COMPLEXO B DÁ NOTAS PARA MODELOS
Complexo B é uma querida grife no Rio. Agrada, com desfiles simples, mas simpáticos. A grife trouxe na quarta uma brincadeira sob o tema "Mister Brasil", um concurso do homem mais bonito do Brasil. Os convidados recebem uma placa com a inscrição "NOTA 10", alusão aos concursos de beleza. E a brincadeira dá o tom. Ao final, Pedro Aguinaga, o eterno homem mais bonito do Brasil, entra e é aplaudido. Ele é tudo. É um verão com boas estampas, como as de figa, pirarucu e Grande Otelo. Vão ser hit.

TRIBALISMO VIRA MODA
Marisa Monte vai virar moda na temporada internacional do prêt-à-porter. O estilista Narciso Rodriguez está fascinado pela cantora, que já é a inspiração de sua próxima coleção, de verão 2004. O designer está aqui no Rio e pediu um jantar de apresentação ao amigo em comum Giovanni Bianco. O encontro rolou na noite de terça, na pizzaria Capricciosa. Rodriguez vai se inspirar no gestual e no jeito da cantora. Todos os assistentes dele já têm o DVD no computador e decoraram os Tribalistas.

O FASHION RIO É UMA FESTA
Com o atraso relativamente sob controle (a Blue Man começou 45 minutos depois), o Fashion Rio tem cara de festa. Com a entrada liberada, o programa é mesmo ir ao evento e ficar por ali. Com tanta gente circulando, muitas vezes rola uma bela confusão de lugares. E o povo que não tem nada a ver vai ocupando os lugares de quem está trabalhando e até os da primeira fila. O que também aconteceu na São Paulo Fashion Week. Incrível o desprendimento das pessoas. É verdade que em Paris todo mundo pega o lugar de todo mundo. Mas não os das duas primeiras filas, onde se sabe que estão as pessoas importantes. É um dos problemas de uma cultura de moda incipiente. Aos poucos, vai melhorando. Ao menos está se falando de moda.
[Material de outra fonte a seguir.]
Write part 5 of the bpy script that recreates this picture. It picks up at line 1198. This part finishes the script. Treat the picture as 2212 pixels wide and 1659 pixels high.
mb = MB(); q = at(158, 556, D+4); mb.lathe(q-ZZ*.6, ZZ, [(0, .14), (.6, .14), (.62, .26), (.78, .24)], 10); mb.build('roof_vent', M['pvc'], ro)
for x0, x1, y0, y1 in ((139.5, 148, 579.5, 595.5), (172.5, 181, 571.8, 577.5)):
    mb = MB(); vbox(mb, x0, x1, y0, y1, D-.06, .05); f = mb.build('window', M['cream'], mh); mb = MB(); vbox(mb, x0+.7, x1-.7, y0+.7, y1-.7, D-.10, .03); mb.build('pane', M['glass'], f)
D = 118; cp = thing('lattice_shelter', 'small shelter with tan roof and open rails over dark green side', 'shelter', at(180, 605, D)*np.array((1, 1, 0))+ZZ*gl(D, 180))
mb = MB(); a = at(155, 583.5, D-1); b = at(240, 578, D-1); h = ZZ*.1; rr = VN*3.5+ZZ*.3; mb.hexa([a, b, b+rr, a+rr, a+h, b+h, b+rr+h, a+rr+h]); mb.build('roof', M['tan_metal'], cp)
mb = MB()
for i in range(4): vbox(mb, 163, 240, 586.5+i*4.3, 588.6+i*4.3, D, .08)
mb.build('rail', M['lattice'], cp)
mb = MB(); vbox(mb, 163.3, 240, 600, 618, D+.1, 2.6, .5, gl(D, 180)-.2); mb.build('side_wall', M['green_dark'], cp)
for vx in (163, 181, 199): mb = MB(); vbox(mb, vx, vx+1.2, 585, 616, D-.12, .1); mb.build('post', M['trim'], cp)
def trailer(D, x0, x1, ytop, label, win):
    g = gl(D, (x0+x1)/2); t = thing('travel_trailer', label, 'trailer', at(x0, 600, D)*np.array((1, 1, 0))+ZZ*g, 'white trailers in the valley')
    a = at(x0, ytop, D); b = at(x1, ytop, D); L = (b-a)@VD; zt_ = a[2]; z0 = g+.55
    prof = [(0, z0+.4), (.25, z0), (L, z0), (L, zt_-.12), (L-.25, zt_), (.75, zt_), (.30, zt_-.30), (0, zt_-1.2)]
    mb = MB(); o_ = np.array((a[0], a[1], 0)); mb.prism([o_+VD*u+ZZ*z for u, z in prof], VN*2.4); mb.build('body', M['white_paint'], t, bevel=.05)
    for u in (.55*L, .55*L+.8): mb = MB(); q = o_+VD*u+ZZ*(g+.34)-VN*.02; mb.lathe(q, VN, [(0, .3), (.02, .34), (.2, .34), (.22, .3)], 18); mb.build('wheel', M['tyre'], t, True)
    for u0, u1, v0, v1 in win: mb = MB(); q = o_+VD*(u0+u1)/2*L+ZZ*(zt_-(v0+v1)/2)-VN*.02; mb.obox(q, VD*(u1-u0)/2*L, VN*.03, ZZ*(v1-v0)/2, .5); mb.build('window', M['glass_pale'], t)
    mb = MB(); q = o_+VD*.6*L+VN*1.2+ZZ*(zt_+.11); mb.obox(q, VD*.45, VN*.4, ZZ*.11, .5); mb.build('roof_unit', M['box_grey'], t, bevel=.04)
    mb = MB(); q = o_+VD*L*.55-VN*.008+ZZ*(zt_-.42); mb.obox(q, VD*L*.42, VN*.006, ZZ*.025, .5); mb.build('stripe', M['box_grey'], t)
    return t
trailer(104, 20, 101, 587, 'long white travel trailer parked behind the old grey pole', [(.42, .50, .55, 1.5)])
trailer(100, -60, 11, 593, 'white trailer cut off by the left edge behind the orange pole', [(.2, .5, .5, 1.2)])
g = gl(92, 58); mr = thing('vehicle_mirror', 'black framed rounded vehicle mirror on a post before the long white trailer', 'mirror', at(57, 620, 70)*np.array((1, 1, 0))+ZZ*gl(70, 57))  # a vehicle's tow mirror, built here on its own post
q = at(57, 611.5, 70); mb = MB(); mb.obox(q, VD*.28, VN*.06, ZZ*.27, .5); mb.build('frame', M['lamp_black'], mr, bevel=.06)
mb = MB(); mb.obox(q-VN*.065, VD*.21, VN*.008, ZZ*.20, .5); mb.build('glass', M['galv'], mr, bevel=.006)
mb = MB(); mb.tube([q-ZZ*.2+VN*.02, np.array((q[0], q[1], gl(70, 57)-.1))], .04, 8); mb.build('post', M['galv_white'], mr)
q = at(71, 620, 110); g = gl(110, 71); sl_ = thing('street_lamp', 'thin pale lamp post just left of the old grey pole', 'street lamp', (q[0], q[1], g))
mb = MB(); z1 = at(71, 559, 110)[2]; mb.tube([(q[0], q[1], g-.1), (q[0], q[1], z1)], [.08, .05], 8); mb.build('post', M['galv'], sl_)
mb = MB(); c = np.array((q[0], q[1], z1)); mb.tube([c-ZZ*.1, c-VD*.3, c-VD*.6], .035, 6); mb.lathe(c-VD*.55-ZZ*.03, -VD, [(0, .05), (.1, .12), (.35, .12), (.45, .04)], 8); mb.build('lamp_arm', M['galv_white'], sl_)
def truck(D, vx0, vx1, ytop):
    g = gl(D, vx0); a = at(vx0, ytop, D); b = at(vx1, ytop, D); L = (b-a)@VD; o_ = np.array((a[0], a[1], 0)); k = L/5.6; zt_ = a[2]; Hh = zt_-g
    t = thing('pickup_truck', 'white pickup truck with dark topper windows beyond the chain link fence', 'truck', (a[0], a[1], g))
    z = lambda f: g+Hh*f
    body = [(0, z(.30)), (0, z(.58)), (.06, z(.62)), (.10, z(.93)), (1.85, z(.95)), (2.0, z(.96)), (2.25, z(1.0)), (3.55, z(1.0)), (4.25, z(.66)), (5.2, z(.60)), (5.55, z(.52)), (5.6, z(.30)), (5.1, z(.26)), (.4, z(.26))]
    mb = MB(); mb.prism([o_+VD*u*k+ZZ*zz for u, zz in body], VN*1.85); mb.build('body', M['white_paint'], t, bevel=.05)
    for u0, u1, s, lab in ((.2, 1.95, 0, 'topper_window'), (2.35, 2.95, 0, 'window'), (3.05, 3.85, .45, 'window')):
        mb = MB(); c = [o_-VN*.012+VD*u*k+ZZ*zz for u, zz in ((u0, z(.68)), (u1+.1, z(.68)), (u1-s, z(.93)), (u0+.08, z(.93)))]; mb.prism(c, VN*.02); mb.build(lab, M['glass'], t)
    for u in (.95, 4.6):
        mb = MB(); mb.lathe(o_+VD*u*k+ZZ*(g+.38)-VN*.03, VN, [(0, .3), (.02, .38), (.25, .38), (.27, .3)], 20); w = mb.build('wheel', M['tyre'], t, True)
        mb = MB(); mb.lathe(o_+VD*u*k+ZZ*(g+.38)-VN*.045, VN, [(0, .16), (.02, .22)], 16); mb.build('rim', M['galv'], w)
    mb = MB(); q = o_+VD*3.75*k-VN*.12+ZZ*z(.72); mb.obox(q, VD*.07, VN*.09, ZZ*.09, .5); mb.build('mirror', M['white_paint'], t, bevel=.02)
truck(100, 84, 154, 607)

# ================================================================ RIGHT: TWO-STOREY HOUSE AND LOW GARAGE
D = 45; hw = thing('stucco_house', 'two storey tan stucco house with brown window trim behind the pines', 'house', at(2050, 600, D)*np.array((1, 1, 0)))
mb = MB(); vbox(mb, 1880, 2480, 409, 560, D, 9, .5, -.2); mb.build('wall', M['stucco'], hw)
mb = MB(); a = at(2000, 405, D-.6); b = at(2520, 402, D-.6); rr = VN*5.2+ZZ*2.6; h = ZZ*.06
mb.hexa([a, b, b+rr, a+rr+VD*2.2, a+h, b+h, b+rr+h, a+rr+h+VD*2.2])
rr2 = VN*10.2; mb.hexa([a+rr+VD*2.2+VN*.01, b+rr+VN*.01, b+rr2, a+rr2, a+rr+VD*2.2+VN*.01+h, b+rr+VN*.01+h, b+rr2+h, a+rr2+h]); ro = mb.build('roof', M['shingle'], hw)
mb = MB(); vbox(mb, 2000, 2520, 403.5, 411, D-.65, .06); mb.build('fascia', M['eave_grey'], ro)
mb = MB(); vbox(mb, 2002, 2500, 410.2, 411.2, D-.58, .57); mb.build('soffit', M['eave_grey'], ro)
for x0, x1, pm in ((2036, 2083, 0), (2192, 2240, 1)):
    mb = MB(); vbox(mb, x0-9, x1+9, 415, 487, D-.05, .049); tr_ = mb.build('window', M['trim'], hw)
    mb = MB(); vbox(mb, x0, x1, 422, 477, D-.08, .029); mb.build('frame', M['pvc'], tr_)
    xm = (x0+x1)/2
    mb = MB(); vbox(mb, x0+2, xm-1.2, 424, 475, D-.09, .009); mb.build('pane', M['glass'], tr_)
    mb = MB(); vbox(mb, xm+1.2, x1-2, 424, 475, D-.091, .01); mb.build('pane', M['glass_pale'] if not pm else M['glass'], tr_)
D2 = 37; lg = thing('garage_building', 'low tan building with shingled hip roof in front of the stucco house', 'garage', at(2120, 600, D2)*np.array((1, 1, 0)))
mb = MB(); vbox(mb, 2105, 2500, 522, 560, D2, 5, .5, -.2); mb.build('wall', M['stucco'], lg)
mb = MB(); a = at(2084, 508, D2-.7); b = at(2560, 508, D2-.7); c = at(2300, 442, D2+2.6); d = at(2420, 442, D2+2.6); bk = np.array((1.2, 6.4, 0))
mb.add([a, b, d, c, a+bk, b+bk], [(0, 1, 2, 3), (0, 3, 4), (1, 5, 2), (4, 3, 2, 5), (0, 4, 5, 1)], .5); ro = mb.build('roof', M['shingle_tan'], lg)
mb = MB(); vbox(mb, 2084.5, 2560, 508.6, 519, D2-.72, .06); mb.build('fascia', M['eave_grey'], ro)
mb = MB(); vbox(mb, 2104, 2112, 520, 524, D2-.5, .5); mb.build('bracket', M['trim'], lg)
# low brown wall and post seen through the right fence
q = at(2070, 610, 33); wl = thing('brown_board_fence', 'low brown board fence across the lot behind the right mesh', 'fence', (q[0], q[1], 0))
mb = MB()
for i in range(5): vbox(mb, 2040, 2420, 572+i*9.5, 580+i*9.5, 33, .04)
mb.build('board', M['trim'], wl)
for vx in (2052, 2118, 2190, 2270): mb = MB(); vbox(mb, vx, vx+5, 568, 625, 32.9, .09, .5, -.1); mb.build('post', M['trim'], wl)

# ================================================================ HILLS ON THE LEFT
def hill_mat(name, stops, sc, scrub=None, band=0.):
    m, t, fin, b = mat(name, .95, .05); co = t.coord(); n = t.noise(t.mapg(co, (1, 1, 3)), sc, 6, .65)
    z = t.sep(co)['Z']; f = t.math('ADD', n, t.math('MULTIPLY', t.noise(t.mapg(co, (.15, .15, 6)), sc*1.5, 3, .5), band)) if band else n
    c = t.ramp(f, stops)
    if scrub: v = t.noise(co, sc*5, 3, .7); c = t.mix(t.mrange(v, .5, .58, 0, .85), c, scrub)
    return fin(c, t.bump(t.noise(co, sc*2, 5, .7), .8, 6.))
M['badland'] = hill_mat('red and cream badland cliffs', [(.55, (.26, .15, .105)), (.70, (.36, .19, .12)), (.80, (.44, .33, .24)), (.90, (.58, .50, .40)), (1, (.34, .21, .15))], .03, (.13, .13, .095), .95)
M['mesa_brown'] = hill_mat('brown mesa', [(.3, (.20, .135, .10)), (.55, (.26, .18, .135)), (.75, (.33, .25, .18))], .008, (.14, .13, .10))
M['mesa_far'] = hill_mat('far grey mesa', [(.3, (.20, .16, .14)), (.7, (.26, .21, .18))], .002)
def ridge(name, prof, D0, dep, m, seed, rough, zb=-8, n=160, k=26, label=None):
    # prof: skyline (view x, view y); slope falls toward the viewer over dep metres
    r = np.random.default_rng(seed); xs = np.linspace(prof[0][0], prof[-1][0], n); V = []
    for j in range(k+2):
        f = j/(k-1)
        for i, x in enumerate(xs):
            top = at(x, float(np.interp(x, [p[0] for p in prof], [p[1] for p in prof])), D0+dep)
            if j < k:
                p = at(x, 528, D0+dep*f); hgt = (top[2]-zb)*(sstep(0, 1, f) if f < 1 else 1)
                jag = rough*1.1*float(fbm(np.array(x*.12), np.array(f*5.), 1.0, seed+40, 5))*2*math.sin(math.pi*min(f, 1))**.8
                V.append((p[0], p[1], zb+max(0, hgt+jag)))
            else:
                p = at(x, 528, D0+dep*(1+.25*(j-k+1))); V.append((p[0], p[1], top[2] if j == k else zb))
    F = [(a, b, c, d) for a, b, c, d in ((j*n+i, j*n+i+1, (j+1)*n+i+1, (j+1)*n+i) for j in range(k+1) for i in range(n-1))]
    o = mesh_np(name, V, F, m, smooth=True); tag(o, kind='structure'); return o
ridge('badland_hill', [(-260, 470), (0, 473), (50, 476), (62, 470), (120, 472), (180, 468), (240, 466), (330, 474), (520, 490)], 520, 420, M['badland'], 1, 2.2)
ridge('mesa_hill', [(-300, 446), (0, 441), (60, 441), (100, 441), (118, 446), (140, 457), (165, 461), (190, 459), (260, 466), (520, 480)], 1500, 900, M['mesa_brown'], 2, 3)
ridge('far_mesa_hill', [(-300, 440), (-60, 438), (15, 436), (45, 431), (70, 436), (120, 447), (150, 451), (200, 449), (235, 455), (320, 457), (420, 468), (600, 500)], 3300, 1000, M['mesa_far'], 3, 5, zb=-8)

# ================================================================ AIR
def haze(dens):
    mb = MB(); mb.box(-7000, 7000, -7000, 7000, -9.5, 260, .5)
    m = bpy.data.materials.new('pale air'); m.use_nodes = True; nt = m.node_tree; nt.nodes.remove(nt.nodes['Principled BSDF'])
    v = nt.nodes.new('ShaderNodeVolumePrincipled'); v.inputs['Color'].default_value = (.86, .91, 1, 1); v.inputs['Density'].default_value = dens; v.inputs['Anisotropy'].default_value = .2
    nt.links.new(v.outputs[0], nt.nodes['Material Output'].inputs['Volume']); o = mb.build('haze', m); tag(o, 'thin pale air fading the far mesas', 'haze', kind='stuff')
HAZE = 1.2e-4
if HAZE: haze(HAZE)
ALTA-COSTURA DE MAYRINK VEIGA
Abriu aqui na semana passada uma mostra deliciosa, bem a cara de um programa paralelo ao Fashion Rio. É a exposição dos vestidos de alta-costura de Carmen Mayrink Veiga, na Casa de Arte e Cultura Julieta de Serpa, Praia do Flamengo, 340. São 67 roupas, em 12 salas decoradas por ela mesma, cada uma com um nome e uma trilha sonora especial. Embaixo de cada peça vem um comentário da absurda Carmen, como o lugar em que foi usado ou uma observação própria. Os incríveis retratos feitos com seu rosto também tomam lugar na linda casa, e o de Portinari merece atenção, entre candelabros.
A maioria das roupas é de Givenchy e Saint Laurent, incluindo um terninho risca-de-giz da famosa coleção de 1970 do estilista, que fica numa parte em que é possível manusear as peças com luvinhas brancas. O mais antigo é de 1960, e está muito bem conservado. Sobre um mantô de lã vermelha de Givenchy, ela comenta: "Creio que jamais usei no Rio". De outro: "É superdesconfortável e pesado". Mas que causou grande impacto a cada aparição.
A passagem pelo Oriente de Carmen -e de Saint Laurent- merece sala própria, e vem de lá um dos vestidos mais bonitos, estampado e bordado, de 1987. De um vestido de Grès, ela fala: "Anda sozinho pelo mundo". A mostra traz também os croquis dos estilistas e as amostras de tecido, e muitos revelam preços e a negociação dos valores. A parte mais linda é a que tem um Cardin de renda, preto, na sala Le Bleu Royal. A parte de baixo da casa traz fotos, álbuns e as memórias de uma vida glamourosa e intensa, cheia de festas e viagens. O adorável programa se completa no salão de chá ou no restaurante dos fundos da casa, e é possível pensar em tempos que não voltam mais. Na moda e no mundo.